Son 1 aydır Fenerbahçe u13 idmanlarını takip ediyorum. Çocuklarım yetenekleri ölçüsünde takımda var olma mücadelesi veriyorlar. Ama ne mücadele… Çok sağlam bir nesil geliyor diyebilirim.
Hırs... Taktik... Yardımlaşma...
Ne ararsan var. Hocaları sanki A takım
çalıştırıyorlar, o derece disiplinli ve sertler. Bireysel hataya değil ama
pozisyon hatasına tahammülleri yok hemen devreye giriyorlar. Bugün stada
gitmeden önce yine izledim idmanı şöyle bir çalışma yapıyorlardı.
Orta saha oyuncuları sağlı sollu
kümelenmişler, açık ve bekler kanatlarda bekliyorlar, forvetler de yapılacak
ortaları değerlendirmek üzere pozisyon almışlar. Sırasıyla bir sağdan bir
soldan ataklar başlıyor. Savunma yok hücum etmeyi öğreniyorlar. Orta sağ
oyuncusu topu açıklara veriyor, açıklar biraz içeri girip bindirme yapan
beklere topu aktarıyor, orta, şut ve gol.
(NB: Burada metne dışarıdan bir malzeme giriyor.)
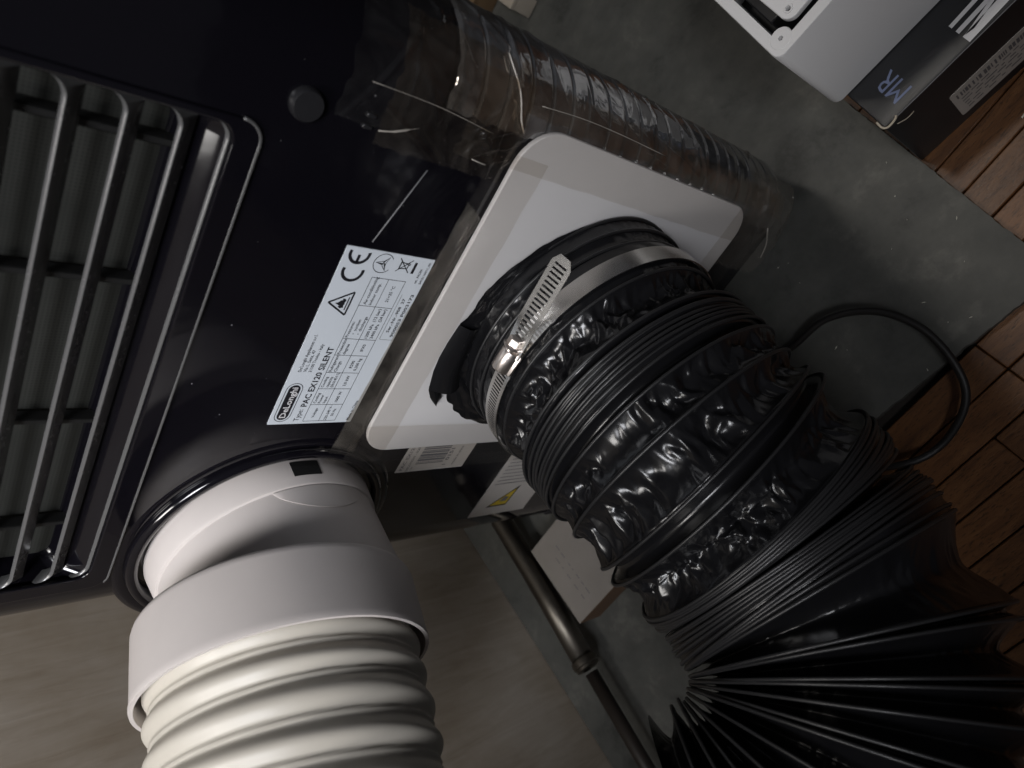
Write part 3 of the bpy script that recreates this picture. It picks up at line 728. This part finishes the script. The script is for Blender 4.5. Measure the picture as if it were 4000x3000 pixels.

Sanırım 20 dakika sadece bunu
çalıştılar.
Ezberletircesine… Herkes top ayağına
geldiğinde ne yapması gerektiğini bilsin diye. Bek ya da açık yapacağı ortayı forvetlerle
buluşturmayı öğreniyor, hatta ezberliyor. Her genç oyuncu pozisyonunun gereğini
öğreniyor ve uyguluyor.
Biz buna Futbolun temel prensipleri diyoruz.
Gelelim Antalyaspor maçına. Konumuz alt yapı
değil malum.
Ben yazmaktan sizler de okumaktan bıktınız,
biliyorum, ama ne yapayım göz görüyor parmak tuşluyor. Sağ bek Isla, peki Sol
bek ters ayaklı Dirar, önünde açık olmayan Tolga, Isla’nın önünde açık olmayan
Ozan. Fenerbahçe yıllardır kanatları
kullanarak ve beklerini öne çıkararak hücum eder, bu sene de böyle oluyor
Isla’nın kaç tane bindirme yaptığını sayamadım sahanın en çalışkan ismiydi,
lakin bir tane ortası da bizim oyunculara denk gelmez mi? Önünde oynayan Ozan
bence sahanın en iyilerindendi, maç boyu fizik kondisyonunu korudu, hem açıkta
hem de ikinci yarı gerçek mevkiinde oynadığında elinden geleni yaptı. Dirar ve
Tolga ikilisinden Vedat’a ya da bizim oyunculara aktarılan orta var mıydı?
Hatırlamıyorum. Hepsi ya ön direkteki savunma tarafından kesildi ya da alakasız
yerlere gitti.
Böyle olmaz arkadaş, bu kadar isabetsiz orta
yapamazsın, 42 tane orta yapmışsın rakibin sadece 4, Top oyunun % 75’inde sende
kalmış, belli ki bu maçı kazanabilirdin, ama kazanamadın.
İkinci yarı Deniz’i her iki kanatta da
kullandı Ersun Yanal bir şeyler yapmaya çalıştı ama ihtiyacı olan skor
katkısını veremedi. O da düzenin bir parçası haline geldi. Antalyaspor işin
kolayını bulmuştu, kalabalık bir defans bloğu ile gelen her topu karşıladılar.
Nasılsa rakip sadece kanatlardan topu içeri atmaya çalışıyordu, verkaçlar ile
ceza sahasına girmeye çalışan yoktu, kanat-bek- forvet organizasyonu ile üçgen
kurup pozisyon üretmeye çalışan yoktu, Gustavo ve Zajc hariç kaleye bakan bile
yoktu.
Futbolun temel prensiplerini yapamazsan değil
alt yapıda A Takımda bile maç kazanamazsın. Oyuncular mevkilerinde oynamıyor,
sahada ne oynandığını bilen kimse yoktu, bir taktik ya da kurgu değil tamamen
bireysel anlayışları ile oynayan bir oyuncu grubu vardı, 60. dakikadan sonra
Emre’nin kalitesi de sahada olmayınca üretkenlik sıfıra indi.
Haftalardır uyarız yine de uyarmaya devam edelim. Fenerbahçe artık orijinal kadrosunu ve oyun düzenini bulmalı, şu an harcayacak puanları var ama ligin ilerleyen haftalarında Ersun Yanal’ın maç sonu basın toplantıları bu kadar kolay geçmeyecek, taraftar maç sonu takımı tribüne çağırmayacak, bunları ön görebilmek için kâhin olmaya gerek yok.